Fermionic domain-wall Skyrmions of QCD in a magnetic field

TL;DR

This paper reveals that in strong magnetic fields, the lowest-energy domain-wall Skyrmions in low-energy QCD are fermions with baryon number one, contrasting previous bosonic findings, and explores their phase boundaries.

Contribution

It demonstrates that the minimal domain-wall Skyrmions are fermions with baryon number one, and analyzes their relation to the chiral soliton lattice phase in QCD.

Findings

Minimum domain-wall Skyrmions are fermions with baryon number one.

Bosonic Skyrmions can split into two fermionic Skyrmions without energy cost.

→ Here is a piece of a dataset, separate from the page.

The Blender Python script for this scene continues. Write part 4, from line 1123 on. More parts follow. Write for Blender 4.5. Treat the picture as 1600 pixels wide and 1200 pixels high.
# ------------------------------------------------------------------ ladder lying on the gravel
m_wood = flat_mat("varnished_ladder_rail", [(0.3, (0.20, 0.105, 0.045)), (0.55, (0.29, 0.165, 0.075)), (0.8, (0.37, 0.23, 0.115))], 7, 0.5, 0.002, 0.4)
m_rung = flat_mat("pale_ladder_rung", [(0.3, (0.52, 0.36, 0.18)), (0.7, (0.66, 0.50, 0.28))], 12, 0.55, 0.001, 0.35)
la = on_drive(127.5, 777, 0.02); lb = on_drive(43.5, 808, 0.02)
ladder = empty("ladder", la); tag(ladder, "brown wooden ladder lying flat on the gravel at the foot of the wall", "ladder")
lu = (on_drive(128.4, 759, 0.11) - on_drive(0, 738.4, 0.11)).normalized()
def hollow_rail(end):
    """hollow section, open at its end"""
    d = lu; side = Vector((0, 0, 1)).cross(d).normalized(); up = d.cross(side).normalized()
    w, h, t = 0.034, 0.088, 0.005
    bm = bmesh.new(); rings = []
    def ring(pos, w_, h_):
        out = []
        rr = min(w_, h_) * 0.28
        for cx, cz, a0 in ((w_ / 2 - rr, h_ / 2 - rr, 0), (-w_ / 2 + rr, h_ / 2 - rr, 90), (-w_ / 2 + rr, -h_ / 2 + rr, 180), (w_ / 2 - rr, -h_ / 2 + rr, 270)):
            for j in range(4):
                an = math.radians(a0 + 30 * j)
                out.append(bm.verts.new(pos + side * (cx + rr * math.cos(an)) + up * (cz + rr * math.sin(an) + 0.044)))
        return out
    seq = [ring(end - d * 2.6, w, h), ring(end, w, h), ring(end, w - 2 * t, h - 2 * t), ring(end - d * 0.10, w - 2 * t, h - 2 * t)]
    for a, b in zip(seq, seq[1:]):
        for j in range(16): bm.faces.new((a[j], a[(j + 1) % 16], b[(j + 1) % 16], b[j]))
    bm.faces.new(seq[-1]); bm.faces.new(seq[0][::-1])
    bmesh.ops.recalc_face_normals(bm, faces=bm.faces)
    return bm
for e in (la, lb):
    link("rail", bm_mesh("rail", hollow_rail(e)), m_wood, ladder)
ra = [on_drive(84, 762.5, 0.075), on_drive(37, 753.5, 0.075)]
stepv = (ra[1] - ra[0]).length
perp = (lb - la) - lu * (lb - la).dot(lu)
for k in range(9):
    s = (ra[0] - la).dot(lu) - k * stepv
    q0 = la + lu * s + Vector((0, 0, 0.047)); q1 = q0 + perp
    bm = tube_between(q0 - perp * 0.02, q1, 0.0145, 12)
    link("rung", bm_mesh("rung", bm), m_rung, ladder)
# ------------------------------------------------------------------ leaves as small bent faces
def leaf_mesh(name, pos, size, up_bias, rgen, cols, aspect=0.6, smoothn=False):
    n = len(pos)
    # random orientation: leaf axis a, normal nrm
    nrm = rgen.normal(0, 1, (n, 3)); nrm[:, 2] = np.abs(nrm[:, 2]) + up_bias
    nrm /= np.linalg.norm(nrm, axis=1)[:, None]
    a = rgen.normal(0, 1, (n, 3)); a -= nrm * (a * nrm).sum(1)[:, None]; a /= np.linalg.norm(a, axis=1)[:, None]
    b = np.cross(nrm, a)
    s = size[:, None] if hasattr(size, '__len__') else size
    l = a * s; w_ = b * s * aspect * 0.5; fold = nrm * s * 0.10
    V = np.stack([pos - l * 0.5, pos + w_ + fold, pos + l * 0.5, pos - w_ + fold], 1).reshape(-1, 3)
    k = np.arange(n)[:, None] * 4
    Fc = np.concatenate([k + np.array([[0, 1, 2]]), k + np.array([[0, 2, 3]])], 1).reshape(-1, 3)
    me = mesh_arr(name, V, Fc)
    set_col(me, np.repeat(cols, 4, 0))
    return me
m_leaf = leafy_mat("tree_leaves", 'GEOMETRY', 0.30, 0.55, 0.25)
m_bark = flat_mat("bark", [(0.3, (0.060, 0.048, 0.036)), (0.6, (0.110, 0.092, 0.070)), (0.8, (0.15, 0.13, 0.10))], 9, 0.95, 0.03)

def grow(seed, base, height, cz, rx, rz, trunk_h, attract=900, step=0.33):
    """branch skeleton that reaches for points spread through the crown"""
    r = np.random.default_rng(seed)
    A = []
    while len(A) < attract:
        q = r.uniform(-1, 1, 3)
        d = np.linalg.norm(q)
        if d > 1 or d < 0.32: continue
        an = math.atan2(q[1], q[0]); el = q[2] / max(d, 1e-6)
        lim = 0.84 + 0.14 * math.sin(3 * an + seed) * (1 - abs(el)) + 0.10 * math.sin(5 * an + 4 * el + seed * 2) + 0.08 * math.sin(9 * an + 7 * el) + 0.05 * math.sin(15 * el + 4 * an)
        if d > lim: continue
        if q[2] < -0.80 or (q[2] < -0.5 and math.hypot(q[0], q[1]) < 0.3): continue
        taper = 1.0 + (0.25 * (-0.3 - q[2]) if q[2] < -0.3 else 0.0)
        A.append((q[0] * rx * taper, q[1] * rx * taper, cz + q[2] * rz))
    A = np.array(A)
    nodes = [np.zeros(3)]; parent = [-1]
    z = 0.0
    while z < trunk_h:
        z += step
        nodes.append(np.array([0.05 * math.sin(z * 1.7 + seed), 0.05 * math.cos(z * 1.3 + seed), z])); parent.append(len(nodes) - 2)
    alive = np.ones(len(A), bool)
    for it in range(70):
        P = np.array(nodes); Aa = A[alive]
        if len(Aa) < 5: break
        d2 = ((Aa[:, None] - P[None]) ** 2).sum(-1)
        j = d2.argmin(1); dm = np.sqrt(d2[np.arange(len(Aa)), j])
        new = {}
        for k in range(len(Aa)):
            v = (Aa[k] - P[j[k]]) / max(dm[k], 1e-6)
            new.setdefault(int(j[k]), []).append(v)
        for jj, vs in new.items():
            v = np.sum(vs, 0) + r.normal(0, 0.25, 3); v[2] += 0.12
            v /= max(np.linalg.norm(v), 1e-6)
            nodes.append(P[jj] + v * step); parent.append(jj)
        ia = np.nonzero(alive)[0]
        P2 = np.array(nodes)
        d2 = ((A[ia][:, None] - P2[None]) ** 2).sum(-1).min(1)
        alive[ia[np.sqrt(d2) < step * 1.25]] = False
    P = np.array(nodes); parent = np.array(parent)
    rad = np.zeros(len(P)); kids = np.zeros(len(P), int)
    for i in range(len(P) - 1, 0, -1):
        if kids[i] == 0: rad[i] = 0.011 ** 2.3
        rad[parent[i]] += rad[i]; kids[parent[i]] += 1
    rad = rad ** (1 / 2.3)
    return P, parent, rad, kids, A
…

The phase boundary between CSL and Skyrmion phases remains unchanged.

Abstract

The ground state of low-energy QCD matter in strong magnetic fields is either a chiral soliton lattice (CSL), a periodic array of neutral pion domain walls (chiral solitons) perpendicular to the magnetic field, or domain-wall Skyrmion phase, in which Skyrmions are induced on top of the CSL. Previously found domain-wall Skyrmions are bosons with the baryon number two. In this paper, we show that the minimum domain-wall Skyrmions are fermions with baryon number one; a bosonic domain-wall Skyrmion can be separated without energy cost into two fermionic domain-wall Skyrmions attached on the opposite sides of a chiral soliton. The phase boundary between the CSL and domain-wall Skyrmion phases is unchanged. In the chiral limit, the CSL reduces to a linearly dependent neutral pion on the direction of the magnetic field, while fermionic domain-wall Skyrmions sit in an equal distance of half a period.